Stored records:

>>>

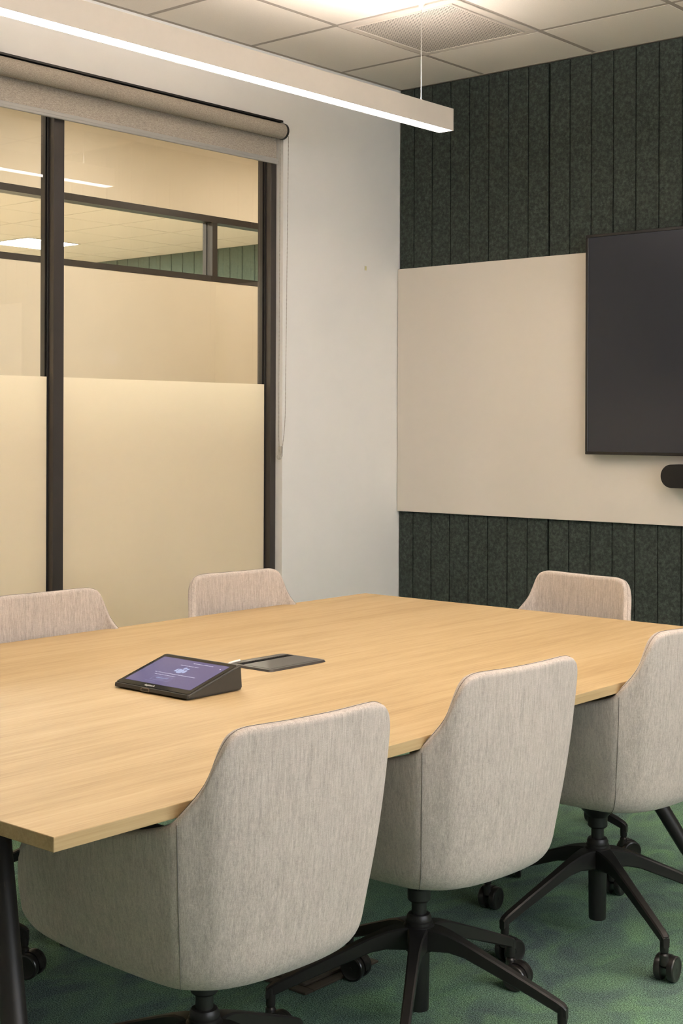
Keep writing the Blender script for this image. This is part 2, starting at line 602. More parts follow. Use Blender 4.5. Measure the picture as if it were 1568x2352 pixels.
# scrap of tape on the white wall
bm = bmesh.new()
add_box(bm, 0.0003, 0.0011, -0.290, -0.277, 2.072, 2.092)
tag(build('tape_scrap', bm, M['tape']), 'tiny yellowish scrap of tape stuck on the white wall', 'tape')

# ------------------------------------------------------------------ interior window in the left wall
win = struct_root('window_1', (-0.08, W_Y1, 0.0))
FX0, FX1 = -0.122, -0.040       # frame depth
GLX = -0.080
MU = [(-2.103, -2.053), (-3.40, -3.35)]
bm = bmesh.new()
add_box(bm, FX0, FX1, W_Y1 - 0.036, W_Y1 - 0.0005, W_Z0, W_Z1, 0.0012, 1)
add_box(bm, FX0, FX1, W_Y0 + 0.0005, W_Y0 + 0.036, W_Z0, W_Z1, 0.0012, 1)
add_box(bm, FX0, FX1, W_Y0 + 0.036, W_Y1 - 0.036, W_Z1 - 0.04, W_Z1 - 0.0005, 0.0012, 1)
add_box(bm, FX0, FX1, W_Y0 + 0.036, W_Y1 - 0.036, W_Z0 + 0.0005, W_Z0 + 0.04, 0.0012, 1)
build('window_frame', bm, M['frame'], win, world=True)
for a, b in MU:
    bm = bmesh.new()
    add_box(bm, FX0, FX1, a, b, W_Z0 + 0.04, W_Z1 - 0.04, 0.0012, 1)
    build('mullion', bm, M['frame'], win, world=True)
edges = [(W_Y0 + 0.036, MU[1][0]), (MU[1][1], MU[0][0]), (MU[0][1], W_Y1 - 0.036)]
for a, b in edges:
    p = pbox('window_pane', win, GLX - 0.005, GLX + 0.005, a + 0.0005, b - 0.0005, W_Z0 + 0.04, W_Z1 - 0.04, M['glass'])
    pbox('frosted_film', win, GLX + 0.0056, GLX + 0.0066, a + 0.003, b - 0.003, W_Z0 + 0.041, 1.513, M['film'])
    bm = bmesh.new()
    for yy0, yy1 in ((a, a + 0.006), (b - 0.006, b)):
        add_box(bm, GLX - 0.009, GLX - 0.0052, yy0, yy1, W_Z0 + 0.04, W_Z1 - 0.04)
        add_box(bm, GLX + 0.0068, GLX + 0.009, yy0, yy1, W_Z0 + 0.04, W_Z1 - 0.04)
    build('gasket', bm, M['gasket'], win, world=True)

# roller blind
BY0, BY1 = -3.36, -0.886
bl = thing('roller_blind', 'oatmeal fabric roller blind, mostly rolled up above the interior window', 'blind', (0.012, (BY0 + BY1) / 2, 2.5))
RXC, RZC, RR = 0.012, 2.639, 0.034
bm = bmesh.new()
add_lathe(bm, [(RR, 0), (RR, BY1 - BY0)], 40, (RXC, BY0, RZC), 'Y')
o = build('roller', bm, M['blind'], bl, world=True); auto_smooth(o)
bm = bmesh.new()
add_box(bm, -0.0226, -0.0216, BY0 + 0.004, -0.884, 2.520, 2.639)
build('fabric', bm, M['blind'], bl, world=True)
bm = bmesh.new()
add_box(bm, -0.029, -0.017, BY0 + 0.004, -0.878, 2.497, 2.522, 0.003, 2)
add_box(bm, -0.0168, -0.0155, BY0 + 0.004, -0.878, 2.508, 2.511)
build('bottom_bar', bm, M['alu'], bl, world=True)
pbox('head_rail', bl, -0.030, 0.034, BY0 - 0.02, -0.900, 2.6745, 2.682, M['black_plastic'])
bm = bmesh.new()
add_lathe(bm, [(0.033, 0), (0.036, 0.003), (0.036, 0.012), (0.032, 0.015)], 32, (RXC, BY1 - 0.001, RZC), 'Y')
o = build('end_cap', bm, M['black_plastic'], bl, world=True); auto_smooth(o)
# bead chain loop
path = []
zb = 1.205
ycn = -0.872
NB = 250
def strand(front):
    pts = []
    for k in range(NB):
        u = k / (NB - 1)
        z = 2.615 - u * (2.615 - zb)
        if front:
            x = 0.040 - 0.016 * u - 0.020 * max(0, (u - 0.86) / 0.14) ** 2
        else:
            x = -0.010 - 0.004 * u + 0.006 * max(0, (u - 0.93) / 0.07) ** 2
        pts.append(Vector((x, ycn, z)))
    return pts
bm = bmesh.new()
for pts in (strand(True), strand(False)):
    for p in pts:
        bmesh.ops.create_icosphere(bm, subdivisions=1, radius=0.0021, matrix=Matrix.Translation(p))
    add_tube(bm, [pts[0], pts[NB // 2], pts[int(NB * .86)], pts[int(NB * .93)], pts[-1]], 0.0006, 6)
o = build('bead_chain', bm, M['chain'], bl, smooth=True, world=True)
bm = bmesh.new()
add_box(bm, -0.020, 0.004, -0.8725, -0.8632, 1.19, 1.235, 0.002, 2)
add_lathe(bm, [(0.011, 0), (0.011, 0.008)], 20, (-0.007, -0.880, 1.187), 'Y')
add_lathe(bm, [(0.003, -0.002), (0.003, 0.01)], 12, (-0.007, -0.881, 1.187), 'Y')
build('chain_holder', bm, M['clear'], bl, world=True, label='clear plastic chain holder')

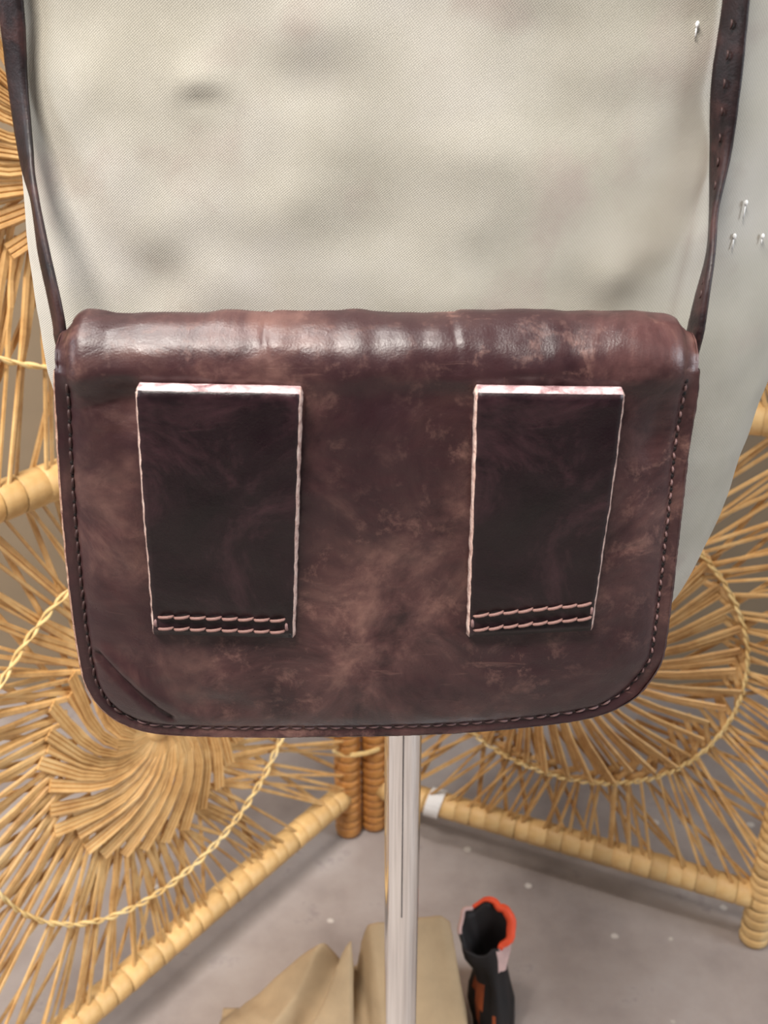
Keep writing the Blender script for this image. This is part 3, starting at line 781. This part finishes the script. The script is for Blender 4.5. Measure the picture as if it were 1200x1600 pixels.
# black and orange crumpled pouch
PO = np.array([fpx(760), 0.737, 0.0])
pouch = obj('crumpled_pouch', None, loc=tuple(PO), cat='pouch', label='black crumpled pouch with orange rim beside the beige cloth')
V = []; rows = [(0.0005, .0215, .052, 0), (.02, .0225, .046, 0), (.045, .0205, .036, 0), (.07, .0165, .026, 0), (.09, .0175, .022, .3), (.11, .0235, .020, .7), (.124, .0255, .018, 1), (.127, .0240, .0165, 1), (.118, .020, .013, 1), (.085, .012, .008, .6), (.06, .006, .004, .2)]
kk = 40; NO = 7
for z, rx, ry, tl_ in rows:
    for k in range(kk):
        a = 2*math.pi*k/kk; q = 1+0.28*noise.noise(Vector((math.cos(a)*2.6, math.sin(a)*2.6, z*22)))
        V.append((rx*q*math.cos(a)+(0.002-0.17*max(0, z-.06)), ry*q*math.sin(a), z+tl_*0.020*math.sin(a)+0.008*tl_*noise.noise(Vector((math.cos(a)*1.5, math.sin(a)*1.5, 3)))))
F = grid_faces(len(rows), kk, True); F.append(tuple(range(kk))[::-1]); F.append(tuple((len(rows)-1)*kk+k for k in range(kk)))
MI = []
for fi, f in enumerate(F):
    c_ = np.mean([V[i] for i in f], axis=0); mi = 0; row = fi//kk
    if row < NO:
        if 4 <= row and c_[0] > 0.004: mi = 2
        elif 1 <= row <= 3 and c_[0] < 0.002 and noise.noise(Vector(c_)*60) > -.05: mi = 3
    MI.append(mi)
body = obj('pouch_body', fixn(mesh('pouch_body', V, F, [M['black'], M['orange'], M['pale'], M['rust']], True, MI)), pouch)
def rim_path(a0, a1, n_):
    out = []
    for k in range(n_):
        a = math.radians(a0+(a1-a0)*k/(n_-1)); q = 1+0.28*noise.noise(Vector((math.cos(a)*2.6, math.sin(a)*2.6, .126*22)))
        out.append((.0248*q*math.cos(a)+0.002-0.17*.066, .0172*q*math.sin(a), .1275+0.020*math.sin(a)+0.008*noise.noise(Vector((math.cos(a)*1.5, math.sin(a)*1.5, 3)))))
    return out
V, F = tube(rim_path(-50, 118, 24), [0.0018+0.0030*math.sin(math.pi*min(1, k/23+.12)) for k in range(24)], 8); obj('orange_rim', mesh('orange_rim', V, F, M['orange']), pouch, label='bright orange rim')
V, F = tube(rim_path(122, 190, 12), [0.0022]*12, 8); obj('pale_rim', mesh('pale_rim', V, F, M['pale']), pouch)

<<<

Write out nothing but the lines from the start of the data through the line with "tag(build('tape_scrap', bm, M['tape']), 'tiny". Leave out the pictures.

Keep writing the Blender script for this image. This is part 2, starting at line 602. More parts follow. Use Blender 4.5. Measure the picture as if it were 1568x2352 pixels.
# scrap of tape on the white wall
bm = bmesh.new()
add_box(bm, 0.0003, 0.0011, -0.290, -0.277, 2.072, 2.092)
tag(build('tape_scrap', bm, M['tape']), 'tiny yellowish scrap of tape stuck on the white wall', 'tape')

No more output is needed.